◆ **Task requirements**
Everything from the first line of the entries below through the line holding "bm = box(None, -.001, .010, -.012, -.004, 1.50, 1.59, .001);" must be printed exactly as written.

◆ **Material provided**

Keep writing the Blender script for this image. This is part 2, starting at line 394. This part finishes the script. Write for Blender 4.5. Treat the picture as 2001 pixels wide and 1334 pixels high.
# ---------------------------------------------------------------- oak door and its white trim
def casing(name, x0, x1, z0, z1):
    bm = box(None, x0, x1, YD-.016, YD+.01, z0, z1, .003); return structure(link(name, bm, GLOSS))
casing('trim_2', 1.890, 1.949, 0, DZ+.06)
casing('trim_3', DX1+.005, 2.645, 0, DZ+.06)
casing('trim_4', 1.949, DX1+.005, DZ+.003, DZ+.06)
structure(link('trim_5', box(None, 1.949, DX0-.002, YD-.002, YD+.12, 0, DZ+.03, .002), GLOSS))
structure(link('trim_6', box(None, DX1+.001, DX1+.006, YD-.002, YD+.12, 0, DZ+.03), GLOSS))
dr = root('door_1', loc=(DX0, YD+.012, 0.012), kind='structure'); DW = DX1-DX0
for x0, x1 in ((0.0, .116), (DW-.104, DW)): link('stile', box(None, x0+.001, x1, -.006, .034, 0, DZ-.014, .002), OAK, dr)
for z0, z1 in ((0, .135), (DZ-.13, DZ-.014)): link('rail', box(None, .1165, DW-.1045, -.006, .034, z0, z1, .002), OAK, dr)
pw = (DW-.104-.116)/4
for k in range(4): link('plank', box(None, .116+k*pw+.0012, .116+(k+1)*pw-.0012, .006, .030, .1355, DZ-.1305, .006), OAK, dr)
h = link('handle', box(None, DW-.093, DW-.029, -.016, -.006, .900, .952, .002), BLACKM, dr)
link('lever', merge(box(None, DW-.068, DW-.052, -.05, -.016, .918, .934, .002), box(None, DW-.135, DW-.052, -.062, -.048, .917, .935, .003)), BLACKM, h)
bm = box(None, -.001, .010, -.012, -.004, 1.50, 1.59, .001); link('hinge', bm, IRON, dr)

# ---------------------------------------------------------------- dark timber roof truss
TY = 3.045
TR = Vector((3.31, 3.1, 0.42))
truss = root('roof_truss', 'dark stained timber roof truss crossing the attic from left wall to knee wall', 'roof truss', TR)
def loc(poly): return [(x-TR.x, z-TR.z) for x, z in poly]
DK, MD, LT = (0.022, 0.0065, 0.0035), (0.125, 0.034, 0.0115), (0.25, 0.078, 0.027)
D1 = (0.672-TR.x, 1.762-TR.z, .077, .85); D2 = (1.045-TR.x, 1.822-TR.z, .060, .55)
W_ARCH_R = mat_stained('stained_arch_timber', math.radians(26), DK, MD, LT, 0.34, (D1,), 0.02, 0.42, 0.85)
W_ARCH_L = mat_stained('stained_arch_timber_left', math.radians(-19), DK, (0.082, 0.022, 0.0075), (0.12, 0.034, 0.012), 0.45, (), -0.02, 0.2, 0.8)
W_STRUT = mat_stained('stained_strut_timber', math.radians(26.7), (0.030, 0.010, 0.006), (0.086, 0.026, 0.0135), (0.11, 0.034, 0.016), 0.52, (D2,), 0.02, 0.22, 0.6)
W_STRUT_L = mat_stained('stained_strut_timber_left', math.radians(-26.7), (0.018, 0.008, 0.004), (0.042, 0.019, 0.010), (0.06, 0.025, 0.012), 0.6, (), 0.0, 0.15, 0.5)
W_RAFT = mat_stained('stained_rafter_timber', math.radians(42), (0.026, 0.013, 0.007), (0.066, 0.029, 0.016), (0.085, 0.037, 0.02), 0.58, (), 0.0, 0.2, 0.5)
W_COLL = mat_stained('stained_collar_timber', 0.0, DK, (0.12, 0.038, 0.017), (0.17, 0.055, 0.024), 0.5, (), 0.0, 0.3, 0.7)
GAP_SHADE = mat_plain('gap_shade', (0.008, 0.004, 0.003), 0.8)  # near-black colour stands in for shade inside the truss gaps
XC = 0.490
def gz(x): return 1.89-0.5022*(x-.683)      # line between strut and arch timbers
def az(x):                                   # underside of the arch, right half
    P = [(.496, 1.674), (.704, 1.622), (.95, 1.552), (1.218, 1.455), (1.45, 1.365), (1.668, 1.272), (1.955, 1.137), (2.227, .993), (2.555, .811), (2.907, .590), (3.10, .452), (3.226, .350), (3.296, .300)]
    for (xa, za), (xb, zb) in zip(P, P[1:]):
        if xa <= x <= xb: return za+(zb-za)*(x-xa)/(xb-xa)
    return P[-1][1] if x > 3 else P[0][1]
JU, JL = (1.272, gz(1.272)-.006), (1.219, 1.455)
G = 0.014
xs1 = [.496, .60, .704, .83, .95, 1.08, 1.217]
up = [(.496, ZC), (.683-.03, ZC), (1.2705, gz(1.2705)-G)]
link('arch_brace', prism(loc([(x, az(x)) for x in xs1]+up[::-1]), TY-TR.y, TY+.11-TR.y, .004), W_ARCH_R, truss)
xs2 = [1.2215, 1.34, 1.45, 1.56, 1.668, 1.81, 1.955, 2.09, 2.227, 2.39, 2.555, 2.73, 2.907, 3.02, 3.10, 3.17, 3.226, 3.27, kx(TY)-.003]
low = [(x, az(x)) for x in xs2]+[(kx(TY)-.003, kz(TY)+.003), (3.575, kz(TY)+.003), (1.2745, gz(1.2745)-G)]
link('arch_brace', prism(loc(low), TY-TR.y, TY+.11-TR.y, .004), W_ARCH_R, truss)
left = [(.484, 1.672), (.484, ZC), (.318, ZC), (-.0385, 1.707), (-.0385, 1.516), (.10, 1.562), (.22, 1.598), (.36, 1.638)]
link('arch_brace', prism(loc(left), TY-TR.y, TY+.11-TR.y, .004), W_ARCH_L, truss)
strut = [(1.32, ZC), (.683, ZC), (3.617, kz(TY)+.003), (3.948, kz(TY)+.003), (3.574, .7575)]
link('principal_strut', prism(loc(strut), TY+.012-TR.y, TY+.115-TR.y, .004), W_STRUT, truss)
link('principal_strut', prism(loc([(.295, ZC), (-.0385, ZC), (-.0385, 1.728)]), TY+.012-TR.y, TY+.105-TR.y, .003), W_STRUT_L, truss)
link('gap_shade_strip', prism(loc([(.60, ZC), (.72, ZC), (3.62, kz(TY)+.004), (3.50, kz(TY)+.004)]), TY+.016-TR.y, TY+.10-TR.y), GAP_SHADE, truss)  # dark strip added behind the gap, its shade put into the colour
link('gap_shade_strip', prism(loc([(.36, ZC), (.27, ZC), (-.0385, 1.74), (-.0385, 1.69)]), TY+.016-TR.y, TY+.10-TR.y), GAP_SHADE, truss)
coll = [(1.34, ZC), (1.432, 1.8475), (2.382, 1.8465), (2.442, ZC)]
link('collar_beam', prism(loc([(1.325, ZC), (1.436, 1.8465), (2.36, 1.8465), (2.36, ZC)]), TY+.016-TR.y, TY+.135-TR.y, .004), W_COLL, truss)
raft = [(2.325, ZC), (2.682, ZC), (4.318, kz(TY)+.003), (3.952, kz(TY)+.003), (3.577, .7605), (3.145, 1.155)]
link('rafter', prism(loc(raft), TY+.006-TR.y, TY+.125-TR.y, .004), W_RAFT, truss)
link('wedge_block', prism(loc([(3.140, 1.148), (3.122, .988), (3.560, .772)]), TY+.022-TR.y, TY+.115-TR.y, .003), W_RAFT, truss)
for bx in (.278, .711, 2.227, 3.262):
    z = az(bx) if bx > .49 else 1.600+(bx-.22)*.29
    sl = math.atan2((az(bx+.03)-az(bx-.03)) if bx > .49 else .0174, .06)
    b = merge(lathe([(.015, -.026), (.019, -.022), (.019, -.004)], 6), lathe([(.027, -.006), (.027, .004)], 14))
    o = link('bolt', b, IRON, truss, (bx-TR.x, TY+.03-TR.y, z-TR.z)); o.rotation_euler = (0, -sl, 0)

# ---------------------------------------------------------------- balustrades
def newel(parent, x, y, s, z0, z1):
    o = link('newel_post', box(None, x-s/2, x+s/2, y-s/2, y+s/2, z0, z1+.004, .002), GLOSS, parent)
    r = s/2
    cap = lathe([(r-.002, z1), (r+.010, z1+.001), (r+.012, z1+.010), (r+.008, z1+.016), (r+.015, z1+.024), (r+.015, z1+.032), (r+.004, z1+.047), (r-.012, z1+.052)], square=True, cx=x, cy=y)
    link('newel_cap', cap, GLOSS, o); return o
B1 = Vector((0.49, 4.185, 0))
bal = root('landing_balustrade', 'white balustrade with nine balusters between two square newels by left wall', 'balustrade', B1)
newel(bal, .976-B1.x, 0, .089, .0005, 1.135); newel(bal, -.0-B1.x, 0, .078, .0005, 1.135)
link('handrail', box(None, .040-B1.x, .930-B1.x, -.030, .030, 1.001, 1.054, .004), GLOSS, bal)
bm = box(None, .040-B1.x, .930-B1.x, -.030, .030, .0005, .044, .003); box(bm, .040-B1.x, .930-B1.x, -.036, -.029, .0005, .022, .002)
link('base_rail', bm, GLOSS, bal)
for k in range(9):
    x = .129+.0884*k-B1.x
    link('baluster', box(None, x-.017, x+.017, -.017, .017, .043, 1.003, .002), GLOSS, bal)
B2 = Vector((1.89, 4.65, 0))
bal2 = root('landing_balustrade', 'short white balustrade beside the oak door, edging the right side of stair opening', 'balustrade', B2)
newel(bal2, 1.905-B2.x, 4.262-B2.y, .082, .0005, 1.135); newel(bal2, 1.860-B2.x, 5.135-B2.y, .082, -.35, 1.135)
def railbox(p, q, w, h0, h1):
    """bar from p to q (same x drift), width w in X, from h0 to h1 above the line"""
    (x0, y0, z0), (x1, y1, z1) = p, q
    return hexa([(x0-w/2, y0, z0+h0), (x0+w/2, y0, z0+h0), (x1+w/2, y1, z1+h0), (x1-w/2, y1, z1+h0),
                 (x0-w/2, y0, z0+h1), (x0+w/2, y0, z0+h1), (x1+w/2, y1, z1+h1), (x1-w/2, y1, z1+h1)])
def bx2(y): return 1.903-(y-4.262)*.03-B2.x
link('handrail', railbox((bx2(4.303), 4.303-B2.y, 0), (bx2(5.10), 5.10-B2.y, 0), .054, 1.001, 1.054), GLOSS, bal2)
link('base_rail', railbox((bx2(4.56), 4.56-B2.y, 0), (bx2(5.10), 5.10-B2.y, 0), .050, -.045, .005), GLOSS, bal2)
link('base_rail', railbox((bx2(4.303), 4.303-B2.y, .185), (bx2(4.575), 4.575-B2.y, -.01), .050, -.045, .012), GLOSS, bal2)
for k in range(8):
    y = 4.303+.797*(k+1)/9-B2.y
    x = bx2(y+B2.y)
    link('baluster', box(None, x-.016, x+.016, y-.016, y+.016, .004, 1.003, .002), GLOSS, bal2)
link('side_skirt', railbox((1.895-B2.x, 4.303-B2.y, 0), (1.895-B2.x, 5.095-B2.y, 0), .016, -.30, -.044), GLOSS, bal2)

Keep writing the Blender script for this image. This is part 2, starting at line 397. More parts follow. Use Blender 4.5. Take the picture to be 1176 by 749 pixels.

◆ **Exercise answer**
Keep writing the Blender script for this image. This is part 2, starting at line 394. This part finishes the script. Write for Blender 4.5. Treat the picture as 2001 pixels wide and 1334 pixels high.
# ---------------------------------------------------------------- oak door and its white trim
def casing(name, x0, x1, z0, z1):
    bm = box(None, x0, x1, YD-.016, YD+.01, z0, z1, .003); return structure(link(name, bm, GLOSS))
casing('trim_2', 1.890, 1.949, 0, DZ+.06)
casing('trim_3', DX1+.005, 2.645, 0, DZ+.06)
casing('trim_4', 1.949, DX1+.005, DZ+.003, DZ+.06)
structure(link('trim_5', box(None, 1.949, DX0-.002, YD-.002, YD+.12, 0, DZ+.03, .002), GLOSS))
structure(link('trim_6', box(None, DX1+.001, DX1+.006, YD-.002, YD+.12, 0, DZ+.03), GLOSS))
dr = root('door_1', loc=(DX0, YD+.012, 0.012), kind='structure'); DW = DX1-DX0
for x0, x1 in ((0.0, .116), (DW-.104, DW)): link('stile', box(None, x0+.001, x1, -.006, .034, 0, DZ-.014, .002), OAK, dr)
for z0, z1 in ((0, .135), (DZ-.13, DZ-.014)): link('rail', box(None, .1165, DW-.1045, -.006, .034, z0, z1, .002), OAK, dr)
pw = (DW-.104-.116)/4
for k in range(4): link('plank', box(None, .116+k*pw+.0012, .116+(k+1)*pw-.0012, .006, .030, .1355, DZ-.1305, .006), OAK, dr)
h = link('handle', box(None, DW-.093, DW-.029, -.016, -.006, .900, .952, .002), BLACKM, dr)
link('lever', merge(box(None, DW-.068, DW-.052, -.05, -.016, .918, .934, .002), box(None, DW-.135, DW-.052, -.062, -.048, .917, .935, .003)), BLACKM, h)
bm = box(None, -.001, .010, -.012, -.004, 1.50, 1.59, .001); link('hinge', bm, IRON, dr)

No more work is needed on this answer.